### Task instructions
Print the listing from its top line through the line containing "st.build('stem', FM['stem'], r);", nothing more, and leave out the pictures.

### The data

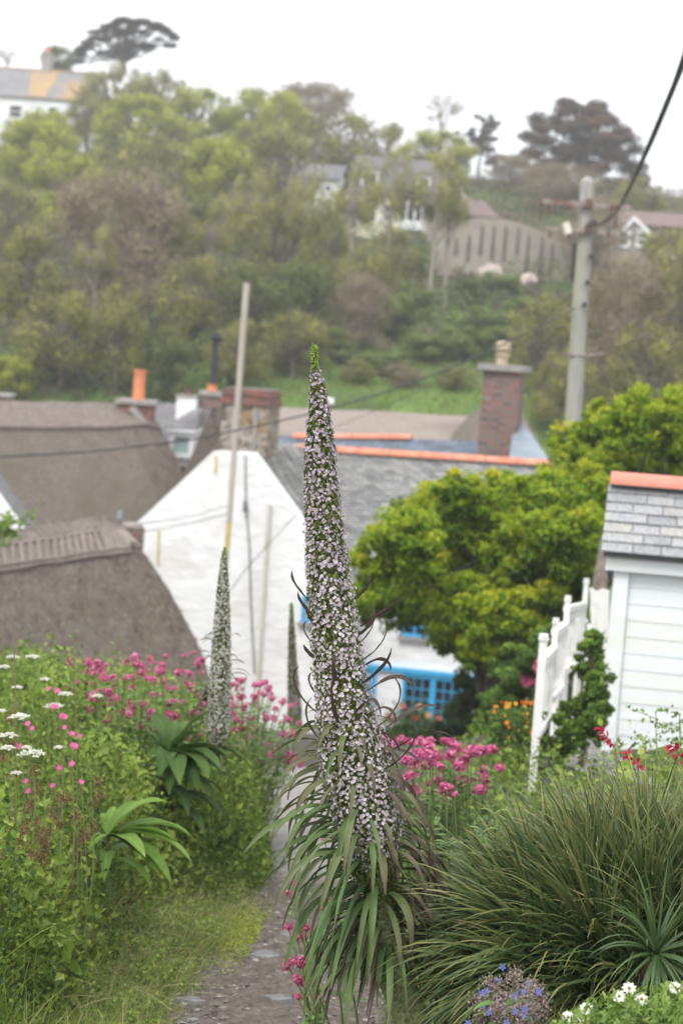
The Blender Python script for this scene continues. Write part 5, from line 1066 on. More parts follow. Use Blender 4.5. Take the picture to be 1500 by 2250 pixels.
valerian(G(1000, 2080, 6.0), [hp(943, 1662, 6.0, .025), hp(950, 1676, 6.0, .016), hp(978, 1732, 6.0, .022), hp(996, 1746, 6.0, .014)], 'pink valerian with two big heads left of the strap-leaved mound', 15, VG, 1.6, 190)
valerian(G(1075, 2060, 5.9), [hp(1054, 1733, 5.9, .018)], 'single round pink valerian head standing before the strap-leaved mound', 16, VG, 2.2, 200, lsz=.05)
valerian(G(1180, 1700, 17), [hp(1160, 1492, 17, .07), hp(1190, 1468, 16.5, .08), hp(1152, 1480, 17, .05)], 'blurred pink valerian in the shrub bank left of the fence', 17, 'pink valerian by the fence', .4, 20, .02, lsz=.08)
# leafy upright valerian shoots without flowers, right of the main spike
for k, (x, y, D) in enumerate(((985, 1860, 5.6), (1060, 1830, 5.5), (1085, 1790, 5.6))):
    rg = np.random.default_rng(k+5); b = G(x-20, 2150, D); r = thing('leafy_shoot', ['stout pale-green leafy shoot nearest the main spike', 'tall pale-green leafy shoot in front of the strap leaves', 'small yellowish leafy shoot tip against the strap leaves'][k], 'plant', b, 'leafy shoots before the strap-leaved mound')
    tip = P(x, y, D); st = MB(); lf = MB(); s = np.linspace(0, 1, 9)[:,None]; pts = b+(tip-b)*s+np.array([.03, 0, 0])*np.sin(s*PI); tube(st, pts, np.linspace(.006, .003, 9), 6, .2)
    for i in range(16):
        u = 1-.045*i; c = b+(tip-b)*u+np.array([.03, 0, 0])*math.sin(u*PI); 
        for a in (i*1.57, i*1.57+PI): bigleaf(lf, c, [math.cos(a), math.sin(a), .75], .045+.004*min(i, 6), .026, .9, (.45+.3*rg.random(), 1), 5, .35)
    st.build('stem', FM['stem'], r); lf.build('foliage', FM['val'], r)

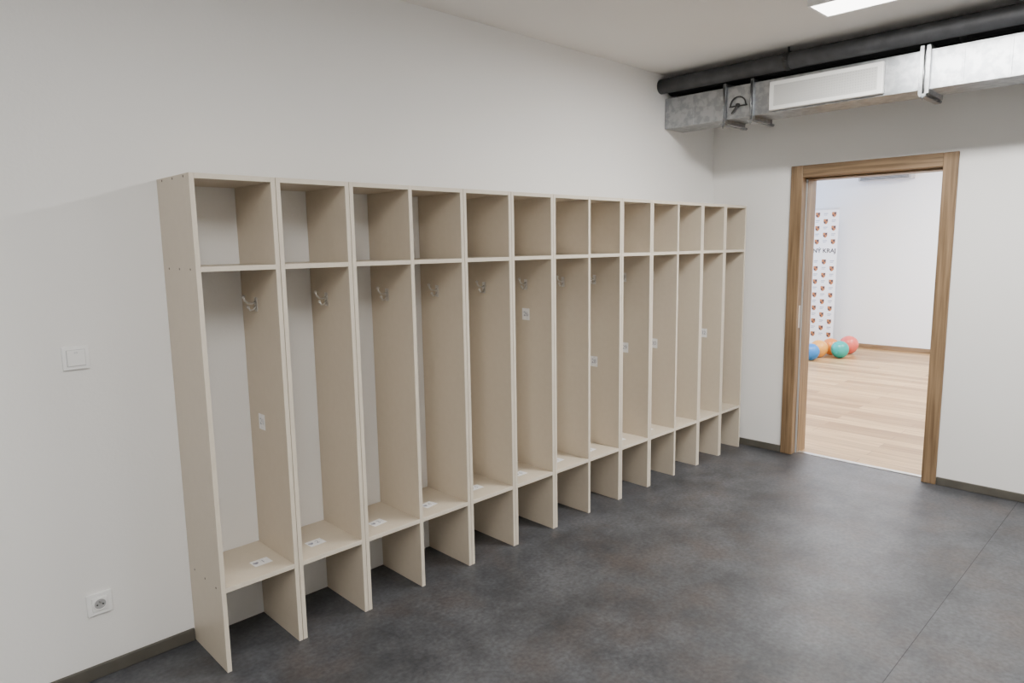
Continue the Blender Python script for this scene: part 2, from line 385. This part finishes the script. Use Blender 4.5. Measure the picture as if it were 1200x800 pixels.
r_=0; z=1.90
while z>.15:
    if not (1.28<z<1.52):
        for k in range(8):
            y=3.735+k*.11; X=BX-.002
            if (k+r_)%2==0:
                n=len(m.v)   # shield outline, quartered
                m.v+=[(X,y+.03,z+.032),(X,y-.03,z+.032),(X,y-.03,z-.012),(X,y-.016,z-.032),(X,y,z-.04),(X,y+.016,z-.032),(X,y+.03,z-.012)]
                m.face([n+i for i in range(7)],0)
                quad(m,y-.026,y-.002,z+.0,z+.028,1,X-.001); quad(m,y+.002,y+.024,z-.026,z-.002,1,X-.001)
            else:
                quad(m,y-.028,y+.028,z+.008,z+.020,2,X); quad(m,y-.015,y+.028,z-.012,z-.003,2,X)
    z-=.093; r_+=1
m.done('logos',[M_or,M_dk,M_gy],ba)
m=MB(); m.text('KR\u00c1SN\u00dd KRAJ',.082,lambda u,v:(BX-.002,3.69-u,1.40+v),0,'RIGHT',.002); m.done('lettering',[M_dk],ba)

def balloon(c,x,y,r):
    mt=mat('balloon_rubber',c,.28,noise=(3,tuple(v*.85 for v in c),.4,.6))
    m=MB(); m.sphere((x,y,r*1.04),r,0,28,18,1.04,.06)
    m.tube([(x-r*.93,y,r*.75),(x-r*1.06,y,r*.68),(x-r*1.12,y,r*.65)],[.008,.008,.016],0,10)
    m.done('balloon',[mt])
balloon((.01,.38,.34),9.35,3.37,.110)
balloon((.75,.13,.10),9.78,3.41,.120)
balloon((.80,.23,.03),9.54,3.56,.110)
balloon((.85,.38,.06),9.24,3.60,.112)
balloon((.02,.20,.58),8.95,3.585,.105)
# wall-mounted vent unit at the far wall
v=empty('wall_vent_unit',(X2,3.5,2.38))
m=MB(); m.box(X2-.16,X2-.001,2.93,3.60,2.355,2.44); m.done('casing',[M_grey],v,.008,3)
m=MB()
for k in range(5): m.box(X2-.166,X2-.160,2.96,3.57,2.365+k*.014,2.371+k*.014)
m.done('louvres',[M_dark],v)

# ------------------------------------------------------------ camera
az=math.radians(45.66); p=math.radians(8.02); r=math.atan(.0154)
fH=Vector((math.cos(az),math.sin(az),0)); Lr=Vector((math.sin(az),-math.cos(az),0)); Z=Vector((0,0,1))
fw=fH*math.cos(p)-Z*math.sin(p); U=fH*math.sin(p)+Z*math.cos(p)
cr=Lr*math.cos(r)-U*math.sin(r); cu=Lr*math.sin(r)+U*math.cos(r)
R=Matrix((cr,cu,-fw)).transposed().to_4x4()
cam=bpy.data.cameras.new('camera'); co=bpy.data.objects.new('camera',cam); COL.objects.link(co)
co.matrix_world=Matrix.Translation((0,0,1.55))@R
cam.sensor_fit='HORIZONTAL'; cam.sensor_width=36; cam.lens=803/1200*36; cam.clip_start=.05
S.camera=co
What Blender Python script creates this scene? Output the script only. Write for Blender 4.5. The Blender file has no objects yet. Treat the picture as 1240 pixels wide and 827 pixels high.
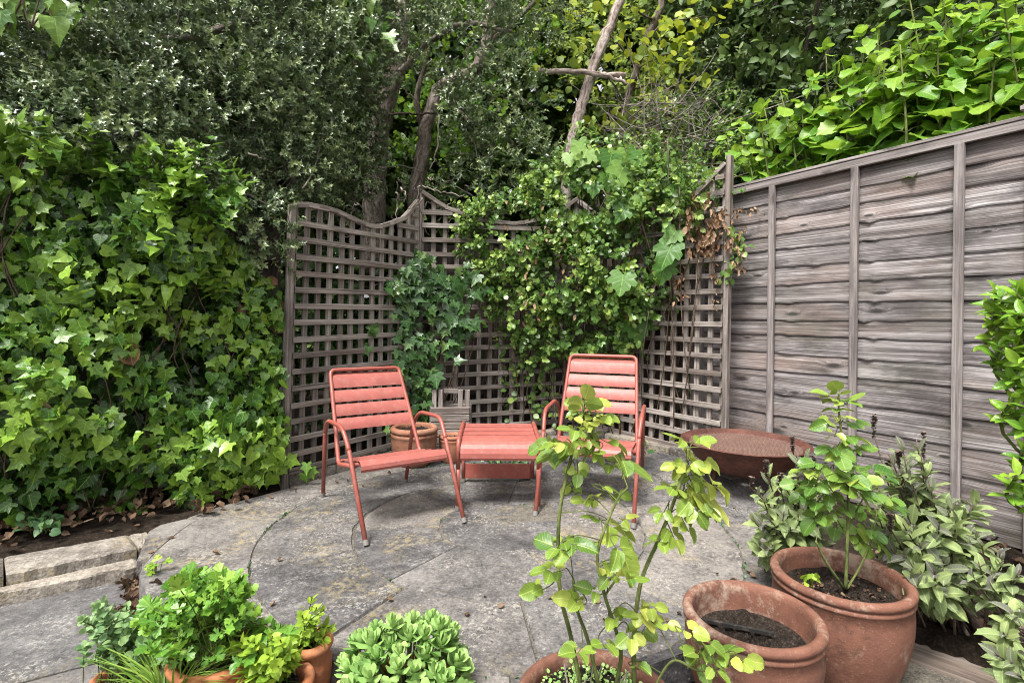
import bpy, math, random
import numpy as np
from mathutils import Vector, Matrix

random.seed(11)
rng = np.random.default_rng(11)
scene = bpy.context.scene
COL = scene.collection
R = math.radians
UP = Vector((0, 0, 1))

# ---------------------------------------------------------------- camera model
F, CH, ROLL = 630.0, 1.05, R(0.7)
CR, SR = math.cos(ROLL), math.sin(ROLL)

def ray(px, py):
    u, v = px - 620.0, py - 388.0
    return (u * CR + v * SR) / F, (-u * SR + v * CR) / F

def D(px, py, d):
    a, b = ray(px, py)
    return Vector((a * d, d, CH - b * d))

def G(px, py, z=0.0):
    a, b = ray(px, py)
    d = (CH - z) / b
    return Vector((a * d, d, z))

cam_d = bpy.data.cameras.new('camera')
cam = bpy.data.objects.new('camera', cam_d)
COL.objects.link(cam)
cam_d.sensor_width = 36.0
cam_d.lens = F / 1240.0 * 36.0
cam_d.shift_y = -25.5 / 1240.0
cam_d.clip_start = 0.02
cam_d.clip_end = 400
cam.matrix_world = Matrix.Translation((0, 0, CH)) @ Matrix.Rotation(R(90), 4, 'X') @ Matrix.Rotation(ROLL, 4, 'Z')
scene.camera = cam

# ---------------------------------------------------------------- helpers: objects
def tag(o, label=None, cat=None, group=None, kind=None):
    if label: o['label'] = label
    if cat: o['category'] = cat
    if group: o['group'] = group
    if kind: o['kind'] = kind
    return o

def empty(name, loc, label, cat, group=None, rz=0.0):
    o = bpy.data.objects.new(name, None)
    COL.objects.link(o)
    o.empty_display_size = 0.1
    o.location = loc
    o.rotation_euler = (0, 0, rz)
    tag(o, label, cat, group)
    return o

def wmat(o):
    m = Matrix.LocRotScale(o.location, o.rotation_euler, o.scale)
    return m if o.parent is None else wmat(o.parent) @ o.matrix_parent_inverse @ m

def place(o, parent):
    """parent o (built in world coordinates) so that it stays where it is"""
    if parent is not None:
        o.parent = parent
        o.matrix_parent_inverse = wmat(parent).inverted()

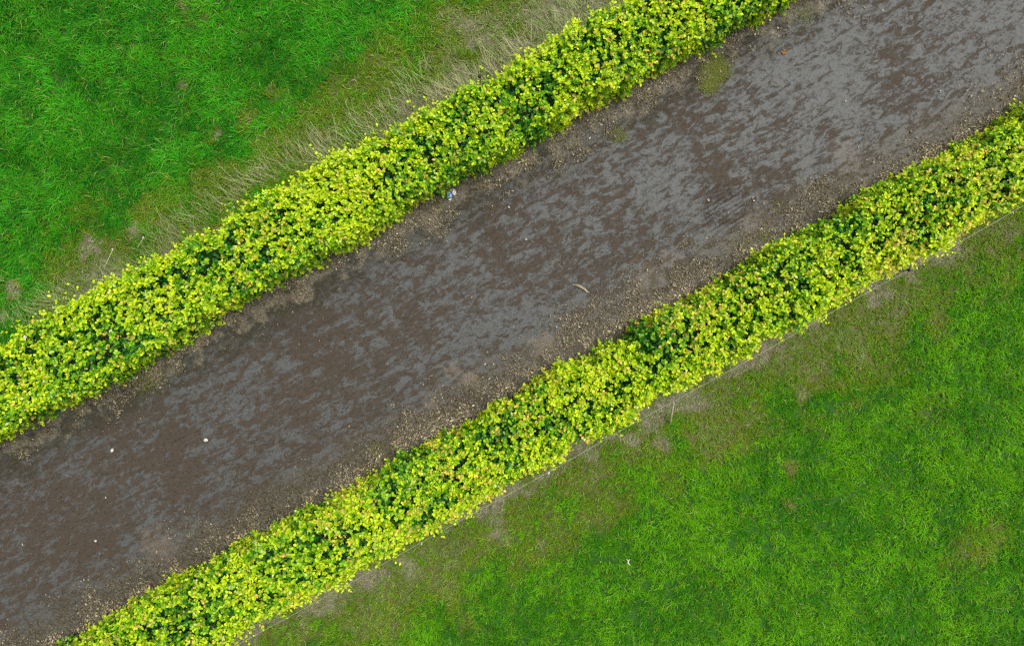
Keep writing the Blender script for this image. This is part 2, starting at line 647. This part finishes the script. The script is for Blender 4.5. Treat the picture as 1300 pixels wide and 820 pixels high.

### Response to the task
The Blender Python script for this scene continues. Write part 5, from line 1066 on. More parts follow. Use Blender 4.5. Take the picture to be 1500 by 2250 pixels.
valerian(G(1000, 2080, 6.0), [hp(943, 1662, 6.0, .025), hp(950, 1676, 6.0, .016), hp(978, 1732, 6.0, .022), hp(996, 1746, 6.0, .014)], 'pink valerian with two big heads left of the strap-leaved mound', 15, VG, 1.6, 190)
valerian(G(1075, 2060, 5.9), [hp(1054, 1733, 5.9, .018)], 'single round pink valerian head standing before the strap-leaved mound', 16, VG, 2.2, 200, lsz=.05)
valerian(G(1180, 1700, 17), [hp(1160, 1492, 17, .07), hp(1190, 1468, 16.5, .08), hp(1152, 1480, 17, .05)], 'blurred pink valerian in the shrub bank left of the fence', 17, 'pink valerian by the fence', .4, 20, .02, lsz=.08)
# leafy upright valerian shoots without flowers, right of the main spike
for k, (x, y, D) in enumerate(((985, 1860, 5.6), (1060, 1830, 5.5), (1085, 1790, 5.6))):
    rg = np.random.default_rng(k+5); b = G(x-20, 2150, D); r = thing('leafy_shoot', ['stout pale-green leafy shoot nearest the main spike', 'tall pale-green leafy shoot in front of the strap leaves', 'small yellowish leafy shoot tip against the strap leaves'][k], 'plant', b, 'leafy shoots before the strap-leaved mound')
    tip = P(x, y, D); st = MB(); lf = MB(); s = np.linspace(0, 1, 9)[:,None]; pts = b+(tip-b)*s+np.array([.03, 0, 0])*np.sin(s*PI); tube(st, pts, np.linspace(.006, .003, 9), 6, .2)
    for i in range(16):
        u = 1-.045*i; c = b+(tip-b)*u+np.array([.03, 0, 0])*math.sin(u*PI); 
        for a in (i*1.57, i*1.57+PI): bigleaf(lf, c, [math.cos(a), math.sin(a), .75], .045+.004*min(i, 6), .026, .9, (.45+.3*rg.random(), 1), 5, .35)
    st.build('stem', FM['stem'], r); lf.build('foliage', FM['val'], r)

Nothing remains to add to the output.